If you check the ending of Bodhisatva it ends with a big piano chord. So when it happens a little on another song, you kind of recognize the idea again, even if only unconsciously. It was only their second LP. I’m thinking that a little fagen piano at the end was his brag, and personal gesture. After you heard the one in Bodi you would be more casual about it happening again on the LP, like “Oh they like to do that”

Beatles, again:

Last verse of, “Let it Be.” Paul plays an obvious mistake on the piano. Why didn’t he fix it? Ran out of money? Ran out of time? Ran out of tracks? Why doesn’t Mr. Maudling do something about it before it is too late? Ohhhh….God…
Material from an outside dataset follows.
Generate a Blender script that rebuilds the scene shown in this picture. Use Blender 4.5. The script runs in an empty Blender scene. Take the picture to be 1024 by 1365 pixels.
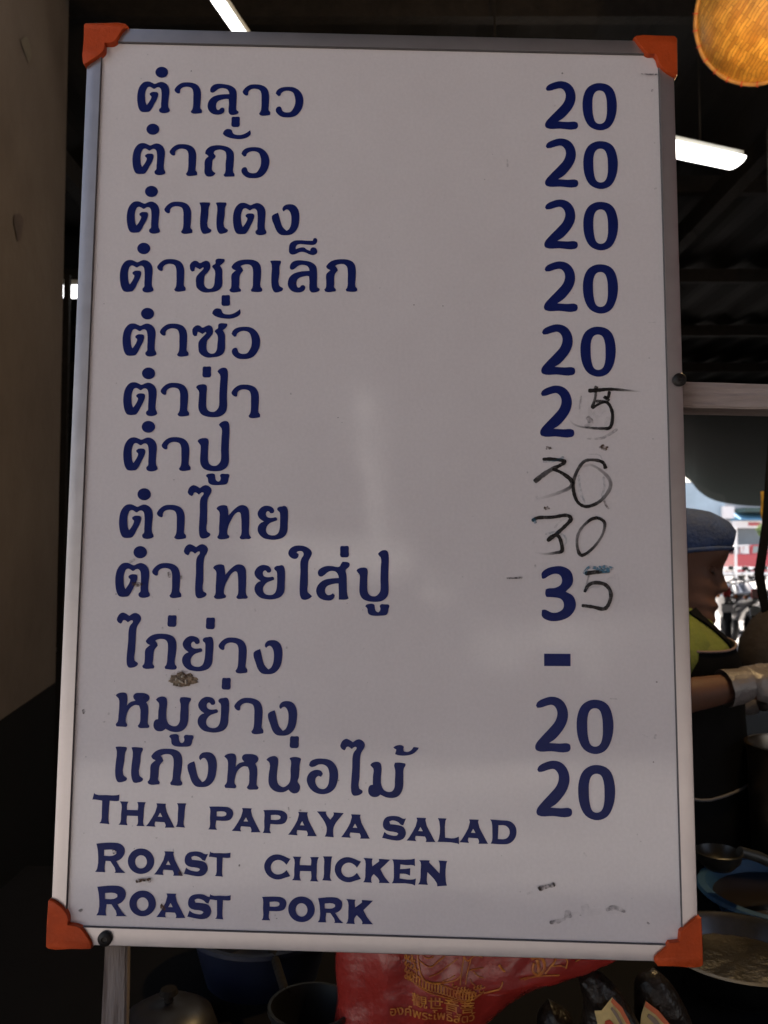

That note has annoyed me for decades but I’m not 100% sure it was a mistake. It appeared only in that verse but it could possibly be a sus2 that resolves on the next beat. I don’t like it, but it could have been deliberate. I have never seen a statement by a Beatle or anyone involved in the recording on this.

We talked about this in at least one other thread on the Dope, and, to me, it’s clearly a flub, based on the fact that it’s only in that verse and because a simple hand positioning error explains it. (And I believe no other versions of it contain that flubbed chord.)

I have wondered about that myself. I first thought it was a mistake, then upon re-listening I could be easily be convinced it’s intentional. It’s not a difficult passage or song, so I’d be surprised if Paul goofed it. Maybe he just took a rip off the bong and said “screw it, this band is about over anyway.”

That depends on how the band is run. Some bands will have the band members all sitting around listening and having input while the mix is done.